Pour la chercheuse Marie-Joseph Bertini, «Banksy se dévoile en même temps qu’il s’escamote et se fait disparaître: il est le lapin, le chapeau et le magicien à la fois». Son art serait-il aussi acclamé s’il était établi que le street-artist est bien Jamie Hewett, l’une des moitiés du duo musical Gorillaz (c’est une hypothèse parmi d’autres) ou Robert del Naja, le chanteur de Massive Attack qui a lui aussi grandi à Bristol (encore une hypothèse)? 

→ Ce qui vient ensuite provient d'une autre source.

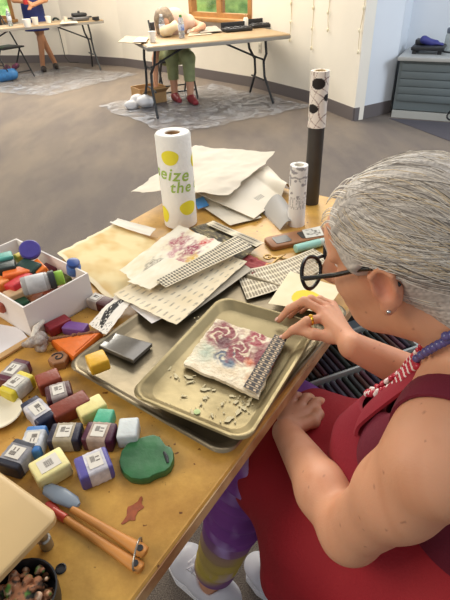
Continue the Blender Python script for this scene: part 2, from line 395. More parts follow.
# small strings of lights on the wall
m_bead = mat('tiny lamp beads', 'f0e6c8', .3); m_string = mat('pale string', 'dccfb2', .7)
for j, (x, yb, yt, lab) in enumerate([(290, 40, 0, 'thin pale string of tiny lights hanging leftmost on the wall, over the middle table end'), (309, 48, 0, 'thin pale string of tiny lights hanging second from the left on the wall'),
        (324, 30, 0, 'short pale string of tiny lights hanging second from the pillar corner'), (352, 52, 0, 'long pale string of tiny lights hanging nearest the pillar corner')]):
    t = (x-252)/(307-252)
    base = pts[5]+(pts[6]-pts[5])*t if x <= 307 else pts[6]+(pts[7]-pts[6])*((x-307)/(353-307))
    sg = pts[6]-pts[5] if x <= 307 else pts[7]-pts[6]; nn = nrm([-sg[1], sg[0]]); nn = -nn if nn[1] > 0 else nn
    b2 = base+nn*.012; z0, z1 = zof(b2, yb), 1.75
    st = thing('string_light', (*b2, z0), lab, 'string light', 'strings of tiny lights on the wall')
    cp = [np.array([*(b2+nn*.006*math.sin(k*1.3)+nrm(sg)*.012*math.sin(k*.9+j)), z0+(z1-z0)*k/12]) for k in range(13)]
    MB().tube(cp, .0035, 5).build('cord', m_string, st)
    for k in range(0, 13, 2): MB().ball(cp[k]+np.array([*(nn*.006), 0]), (.012, .012, .02), 8, 5).build('lamp', m_bead, st)
b2 = pts[5]+(pts[6]-pts[5])*.16; zo = zof(b2, 48); sg = nrm(pts[6]-pts[5]); nn = np.array([-sg[1], sg[0]]); nn = -nn if nn[1] > 0 else nn
ou = thing('wall_outlet', (*b2, zo), 'white wall outlet behind the legs of the middle table', 'outlet')
MB().box((*(b2+nn*.004), zo), (.07, .008, .115), (*sg, 0), bevel=.002).build('plate', mat('outlet white', 'd8d3c6', .4), ou)
for dz in (-.025, .025): MB().box((*(b2+nn*.0085), zo+dz), (.034, .003, .03), (*sg, 0), bevel=.001).build('socket', mat('outlet ivory', 'b8b2a4', .4), ou)

# clear plastic drop sheets on the carpet
def film():
    m = mat('clear plastic film', 'd6dbe6', .07, spec=1., bump=1., bscale=14); nt = m.node_tree
    tc = nt.nodes.new('ShaderNodeTexCoord'); n = nt.nodes.new('ShaderNodeTexNoise'); n.inputs['Scale'].default_value = 5; n.inputs['Detail'].default_value = 9; n.inputs['Roughness'].default_value = .7; n.inputs['Distortion'].default_value = 2.2
    r = nt.nodes.new('ShaderNodeValToRGB'); r.color_ramp.elements[0].position = .44; r.color_ramp.elements[1].position = .68; r.color_ramp.elements[0].color = (.05, .05, .05, 1); r.color_ramp.elements[1].color = (.5, .5, .5, 1)  # pale alpha streaks paint in the highlights along the wrinkles
    nt.links.new(tc.outputs['Object'], n.inputs['Vector']); nt.links.new(n.outputs['Fac'], r.inputs['Fac']); nt.links.new(r.outputs['Color'], nt.nodes['Principled BSDF'].inputs['Alpha']); return m
def plastic(name, quad, seed, label):
    m = film() if 'clear plastic film' not in _mats else _mats['clear plastic film']
    o = sheet(name, quad, .004, 70, 50, m=m, amp=.016, freq=22, seed=seed, th=.0004, rag=.08); tag(o, label, 'plastic sheet')
plastic('drop_sheet', [(98, 106), (172, 136), (312, 106), (212, 84)], 3, 'crinkled clear plastic sheet on the carpet under the middle table')
plastic('drop_sheet', [(-40, 90), (48, 96), (140, 74), (60, 66.5)], 8, 'crinkled clear plastic sheet on the carpet under the table at upper left')

# ------------------------------------------------------------------ tables and people at the back of the room
m_top = mat('tan folding table top', 'a08866', .5, noise=.1, scale=5); m_edge = mat('grey table edge', '8f8b84', .5); m_leg = mat('dark grey powder coat', '33363a', .45, metal=.3)
def folding_table(A, e, L, Wd, label, legs=True, h=.74):
    A = np.array([A[0], A[1], 0]); n = np.array([-e[1], e[0], 0]); c = A+e*L/2+n*Wd/2
    t = thing('folding_table', c, label, 'table')
    V, Fc = loops([rrect(c+np.array([0, 0, z]), e, n, L/2-i, Wd/2-i, .05, 5) for z, i in ((h-.045, .006), (h-.038, 0), (h-.008, 0), (h, .008))])
    mesh('tabletop', V, Fc, m_top, t, 40)
    V, Fc = loops([rrect(c+np.array([0, 0, z]), e, n, L/2-.0+i, Wd/2+i, .052, 5) for z, i in ((h-.046, .001), (h-.044, .004), (h-.014, .004), (h-.012, .001))]); mesh('edge_band', V, Fc, m_edge, t, 40)
    for end, sx in ((.09, 1), (L-.22, -1)):
        lm = MB()
        for s in (-1, 1):
            o = c+e*(end-L/2); w0 = Wd*.30*s; w1 = Wd*.15*s; w2 = Wd*.40*s
            zf = lambda z, w_, k=0: o+n*w_+e*k*sx+np.array([0, 0, z])
            MB().tube([zf(h-.046, w0, .02), zf(h-.2, w0*.95, .0), zf(.44, w1, -.02), zf(.28, w1*1.05, -.03), zf(.02, w2, -.05)], .0145, 8).build('leg', m_leg, t)
        MB().tube([o-n*Wd*.17+np.array([0, 0, .47]), o+n*Wd*.17+np.array([0, 0, .47])], .011, 7).build('crossbar', m_leg, t)
        MB().tube([o-n*Wd*.20+np.array([0, 0, .25]), o+n*Wd*.20+np.array([0, 0, .25])], .011, 7).build('crossbar', m_leg, t)
        MB().tube([o+np.array([0, 0, .47]), o+e*sx*.5+np.array([0, 0, h-.05])], .011, 7).build('brace', m_leg, t)
    return t
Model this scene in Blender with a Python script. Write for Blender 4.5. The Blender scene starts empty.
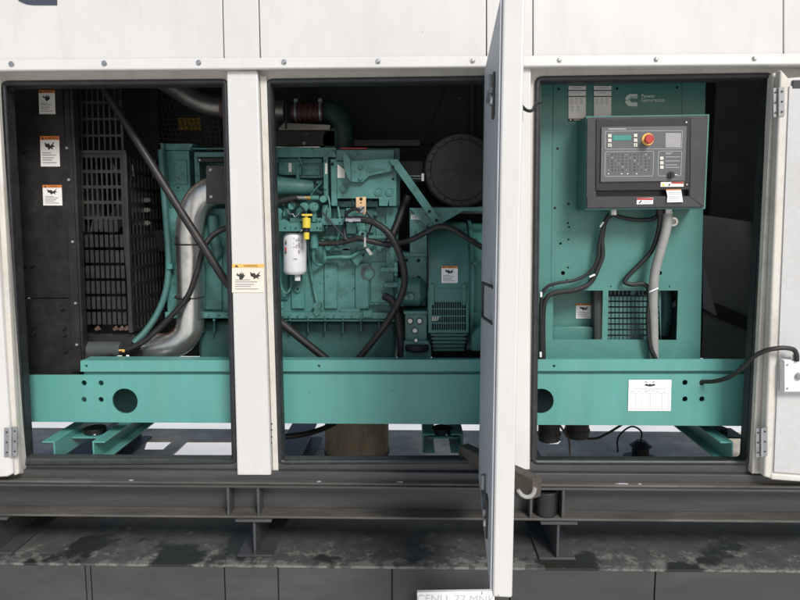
import bpy, bmesh, math, random
from mathutils import Vector, Matrix
random.seed(7)
R = math.radians
SC = bpy.context.scene
COL = SC.collection

# ------------------------------------------------------------------ camera
F, W0, H0 = 664.0, 800.0, 600.0
CAM = Vector((0, -3.0, 2.0))
PITCH, YAW = 6.9, 1.1
cd = bpy.data.cameras.new('camera'); cam = bpy.data.objects.new('camera', cd); COL.objects.link(cam)
cam.location = CAM; cam.rotation_euler = (R(90 - PITCH), 0, R(YAW))
cd.sensor_width = 36; cd.lens = 36 * F / W0; cd.clip_start = .05; cd.clip_end = 2000
SC.camera = cam
ROT = cam.rotation_euler.to_matrix()

def ray(px, py):
    return ROT @ Vector(((px - W0/2)/F, -(py - H0/2)/F, -1))
def P(px, py, Y):                       # a point of the upright plane y = Y
    d = ray(px, py); t = (Y - CAM.y)/d.y
    return CAM + d*t
def PZ(px, py, z):                      # a point of the level plane z
    d = ray(px, py); t = (z - CAM.z)/d.z
    return CAM + d*t
def rp(px, Y): return px*(Y - CAM.y)/F  # a length seen at depth Y

ZP = P(400, 559, -.03).z                                    # top of the pad
YE = PZ(400, 566.5, ZP).y                                   # its front edge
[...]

L’anonymat renforce la «patte» Banksy. Lorsqu’on déambule entre les reproductions de ses œuvres exposées, impossible de ne pas se demander qui il est. En 2016, des chercheurs britanniques ont utilisé des techniques de profilage criminel ultra poussées pour tomber sur un nom: Robin Cunnigham. Celui-ci apparaît aussi dans l’enquête du «Monde». Il n’a bien sûr jamais été confirmé par le principal intéressé, ni par celles et ceux qui l’ont côtoyé avant qu’on se batte pour ses pochoirs, même ses anciens amis les plus aigris. Jusqu’au bout, Banksy aura réussi son coup: faire semblant de disparaître sans jamais cesser de parler de lui et convaincre tout le monde de faire pareil.